Based on the electrochemical nature of the movement, it should be expected that any mechanical, electrical, optical, thermal, magnetic or chemical variable acting on the reaction must influence the potential evolution of the working device. This should be a specific application to artificial muscles of the above described sensing abilities of the reactive material. Rising values of those variables increasing the reaction rate (electrolyte concentration or temperature) will promote an evolution of the muscle potential while moving along the same angle at lower values of the potential for the same time of current flow (Figure 16). Those variables which increase will decrease the reaction rate (mechanical stress) will promote a shift of the potential evolution while moving at higher muscle potentials [90–92,155,167–171]. Both, the muscle potential at a defined time of current flow, and the consumed electrical energy (i∫E dt) change linearly as a function of the different variables. (see Figure 17). Figures 16d and 17d indicate how the working muscle sense the different weights of steel plates adhered to the bottom of the muscle and trailed during the angular movement.

The mechanical sensing characteristics (increase of the muscle potential when the trailed weight rises) announce the possibility to develop a tactile sensor. If an obstacle is located in the muscle’s pathway (Figure 18), before reaching the obstacle the muscle moves freely, under constant current: the evolution of the muscle potential overlaps that of the free muscle. When the muscle touches the obstacle, the mechanical resistance influences the anodic and cathodic electrochemical reactions occurring in the two constituent, anode and cathode, polymeric films. Consequently a step is observed on the muscle potential at the contact time, the potential step is proportional to the opposed mechanical resistance. Rising weights of the obstacle produce increasing potential steps (Figure 19). Both, potential step and consumed electrical energy after contact and during shifting times, follow a linear evolution as a function of the obstacle weight [172–174]. When the muscle is not able to shift the obstacle the potential steps by several volts. During actuation the muscle potential of the free muscle evolves from a few mV to hundred of mV. The muscle potential gradient at the contact time with the obstacle ranges from a few mV to several V. Actuating and sensing signals are of the same order of magnitude.

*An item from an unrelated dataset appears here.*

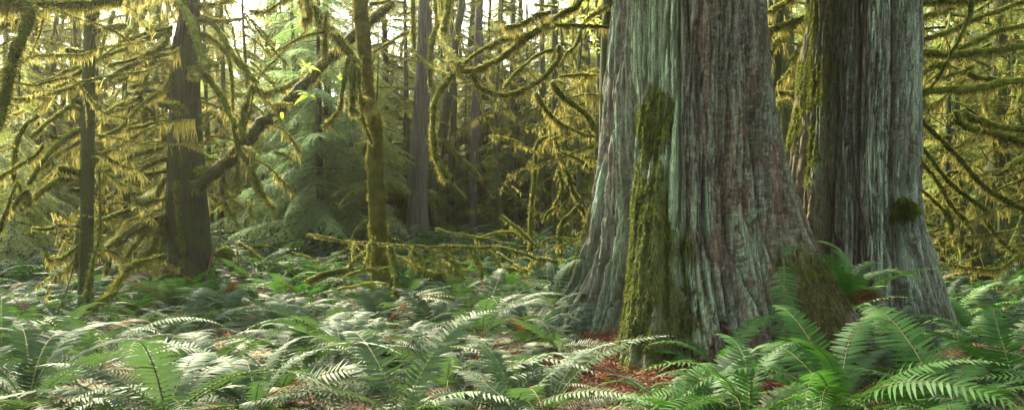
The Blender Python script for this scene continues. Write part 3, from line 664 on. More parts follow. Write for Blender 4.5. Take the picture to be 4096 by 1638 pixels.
# slender trunk
tA = tree('slender mossy trunk with bare stubs standing left of the big spruce', 'mossy_tree', 350, 11.9)
_, cpA = trunk(tA, [(1,455,0,48),(1,452,100,48),(1,447,300,56),(1,441,600,60),(1,438,1000,62),(5,434,150,64),(5,432,400,66)], 11.9, M_BARKM, flare=1.3, ridge=.18)
def fz_trunk(parent, cp, dens, m, nm='moss', hi=0.04, fr=0):
    mb = MB(); s = cp[(cp[:,2] < 6.5)]
    for _ in range(1): fuzz(mb, s[:,:3], s[:,3], dens, 0.012, hi, 0.011, 0, patchy=False)
    if fr: fringe(mb, s[:,:3], s[:,3], dens*.2, fr, .012, 1)
    return mb.build(nm, [m, M_FRINGE], parent)
for b in [([(480,160),(560,140),(635,128)],28,26,.10,(11.9,11.6)), ([(420,265),(375,262),(332,250)],36,40,.12,(11.9,11.5)), ([(420,432),(300,460),(200,490),(125,490)],24,16,.2,(11.9,12.3)),
          ([(412,516),(355,503)],26,20,.1,(11.9,11.7)), ([(475,490),(505,475),(535,468)],24,16,.14,(11.9,11.6)), ([(402,655),(300,690),(225,682)],20,12,.12,(11.9,11.6)),
          ([(405,650),(340,690),(270,745),(200,830),(140,930)],28,22,.16,(11.9,11.3)), ([(405,705),(330,750),(260,800),(212,862)],20,16,.14,(11.9,12.2)),
          ([(405,876),(350,855),(295,842)],34,36,.10,(11.9,11.5)), ([(405,955),(340,950)],26,26,.1,(11.9,11.8)), ([(470,795),(495,795)],30,20,.1,(11.9,11.8)),
          ([(415,420),(395,400)],10,4,.0,(11.9,11.6)), ([(365,900),(300,905),(220,950),(145,1015)],28,34,.12,(11.9,11.4)), ([(478,75),(490,62)],30,22,.1,(11.9,11.7)),
          ([(410,350),(330,410),(245,445)],18,12,.05,(11.9,12.4)), ([(410,560),(350,535),(250,610),(150,690)],22,20,.15,(11.9,11.4))]:
    branch(tA, 1, b[0], b[4], b[1], b[2], b[3])
for b in [([(400,110),(300,105),(240,122),(160,116)],20,14,.06,(11.9,11.3)), ([(400,200),(330,250),(260,275),(225,245)],22,12,.2,(11.9,11.2)), ([(410,60),(385,250),(380,330)],34,30,.1,(11.9,12.2))]:
    branch(tA, 5, b[0], b[4], b[1], b[2], b[3])
fz_trunk(tA, cpA, 1500, M_MOSSG, hi=0.03)
# big spruce
tB = tree('big dark spruce with many drooping mossy limbs behind the slender trunk', 'spruce_tree', 745, 15.5)
_, cpB = trunk(tB, [(1,955,0,92),(1,945,150,110),(1,936,300,130),(1,932,600,150),(1,934,900,172),(5,942,100,190),(5,946,300,215)], 15.5, M_BARK, flare=1.25, ridge=.22, seg=90, rf=12)
fz_trunk(tB, cpB, 1700, M_MOSSG, hi=0.05)
SB = [([(865,140),(760,160),(620,215),(520,285),(400,330),(250,395),(130,440)],18,12,.16), ([(865,168),(760,185),(640,240),(480,305),(350,400),(245,445)],26,12,.2),
      ([(865,240),(780,255),(700,290),(540,330)],16,12,.14), ([(865,268),(760,290),(640,340),(560,385),(490,430)],24,26,.14), ([(892,300),(800,298),(720,330),(600,392),(490,435)],26,40,.15),
      ([(900,495),(800,462),(712,455),(700,485),(755,560),(810,640),(842,740)],22,34,.16), ([(920,560),(880,530),(800,525)],44,30,.22), ([(855,640),(700,636),(560,630),(490,615)],14,14,.24),
      ([(855,605),(760,622),(600,658),(480,682)],14,14,.24), ([(700,490),(650,505),(560,550),(480,600)],24,20,.15), ([(820,740),(700,772),(600,802),(480,852)],18,28,.2),
      ([(850,785),(720,842),(640,902),(540,1000)],16,20,.24), ([(845,860),(700,888),(600,945)],16,20,.2), ([(850,995),(780,1007),(690,1030)],16,18,.14), ([(865,340),(830,430),(720,520),(600,640),(480,700)],18,14,.22),
      ([(745,30),(680,112),(600,215)],34,24,.1), ([(790,20),(770,90),(745,150)],34,24,.12), ([(850,170),(800,240),(700,290)],34,18,.12), ([(740,360),(715,420),(650,440)],26,10,.1), ([(870,420),(820,450),(800,460)],24,10,.1),
      ([(660,540),(640,610),(560,650)],26,14,.3), ([(735,560),(700,600),(640,640)],24,10,.3), ([(700,640),(620,760),(520,880),(480,980)],26,20,.35), ([(830,900),(790,980),(770,1040)],26,18,.16),
      ([(570,60),(545,130),(500,260)],20,10,.2), ([(690,700),(740,680),(800,630)],10,6,.1), ([(900,10),(800,-10),(640,10),(470,20)],22,14,.45), ([(900,-60),(780,-40),(600,-10),(300,40),(200,60)],24,14,.5)]
for k, (l, a, b, f) in enumerate(SB): branch(tB, 1, l, (15.4, 15.4-random.choice([.6,1.2,1.8,2.4,-.8,-1.4])), a, b, f*1.1, 0.9)
for (l, a, b, f) in [([(900,10),(950,85),(985,180),(1022,300),(1042,345)],40,36,.16), ([(975,95),(1050,110),(1120,180),(1160,260),(1230,342),(1282,412)],26,26,.14), ([(1000,165),(1060,185),(1120,240),(1150,300),(1165,420),(1172,550)],26,12,.2),
      ([(1000,320),(1045,305),(1092,332)],16,28,.1), ([(950,352),(1012,355),(1060,410),(1112,482),(1150,560),(1178,620),(1192,720),(1260,850),(1332,1000)],36,20,.15), ([(1000,30),(1080,18),(1160,-5)],26,14,.12),
      ([(1012,85),(1120,105),(1225,90)],16,12,.14), ([(1005,582),(1065,565)],12,6,.05), ([(1005,722),(1075,715)],12,7,.08), ([(1005,635),(1030,640)],22,14,.06), ([(1030,850),(990,855)],30,20,.1),
      ([(1290,402),(1240,500),(1215,600),(1222,725)],34,38,.14), ([(1184,690),(1225,742),(1270,762),(1265,850)],22,26,.14), ([(1190,720),(1195,900),(1152,960),(1200,1030)],14,14,.12), ([(960,375),(1000,385)],40,22,.12)]:
    branch(tB, 1, l, (15.2, 14.2), a, b, f)
branch(tB, 5, [(840,45),(740,82),(640,140),(560,190),(485,255)], (15.4,13.2), 22, 30, .16); branch(tB, 5, [(850,50),(790,65),(690,130),(600,190),(560,250),(530,350)], (15.4,13.0), 16, 28, .16)
branch(tB, 5, [(760,-10),(700,10),(600,42),(480,88)], (15.2,13.5), 18, 26, .12); branch(tB, 5, [(800,60),(740,120),(660,220),(605,300)], (15.3,14.2), 30, 26, .3)
branch(tB, 5, [(815,70),(780,190),(710,272)], (15.3,14.2), 26, 24, .2); branch(tB, 5, [(835,100),(810,220),(775,360)], (15.3,14.6), 24, 16, .16); branch(tB, 1, [(890,905),(888,1030)], 14.75, 26, 24, .06, 1.5)
branch(tB, 5, [(888,0),(905,150),(920,240),(905,300),(850,360),(805,440)], 14.6, 18, 10, .12)
def extra_limbs(t, x0, y0, r0, n, zr, side, L0, seed, thick=(.014,.030)):
    random.seed(seed)
    for _ in range(n):
        z = random.uniform(*zr); a = abs(random.gauss(.1, .6)); a = pi-a if random.random() < side else a; L = random.uniform(*L0); dz = random.uniform(-.55,-.1) if random.random() < .8 else random.uniform(0,.4)
        d = np.array([cos(a), sin(a)*.9, 0]); c0 = np.array([x0, y0, z])
        p = np.array([c0+d*L*u+np.array([0,0,dz*L*u-.30*L*(u-.5)**2+.075*L]) + (np.array([random.gauss(0,.05),random.gauss(0,.05),random.gauss(0,.05)])*L if u > 0 else 0) for u in (0,.25,.5,.75,1)])
        w_ = random.uniform(*thick); dd = y0; px_ = w_*2*FPX/(K*dd)
        branch(t, 0, p, dd, px_, px_*.5, random.uniform(.15,.38), 0.8, 2.5)
extra_limbs(tB, float(P(*q(1,940,0),15.5)[0]), 15.6, .3, 26, (1.0,5.6), .92, (1.2,3.6), 101)
extra_limbs(tA, float(P(*q(1,445,0),11.9)[0]), 12.0, .1, 16, (0.9,3.7), .6, (.6,1.8), 102, (.008,.018))
extra_limbs(tL, -6.6, 9.3, .2, 4, (1.6,4.6), .0, (1.6,3.0), 103, (.010,.022))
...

These results announce the development of a class of tools and robots where the electrical machines (actuators) are at the same time, and through the same two connecting wires, sensors of the working conditions and of the ambient variables. In contrast to conventional technologies, where actuators and sensors are independent tools, requiring different electrical connections, complexes interfaces with computers and complexes software to develop intelligent machines.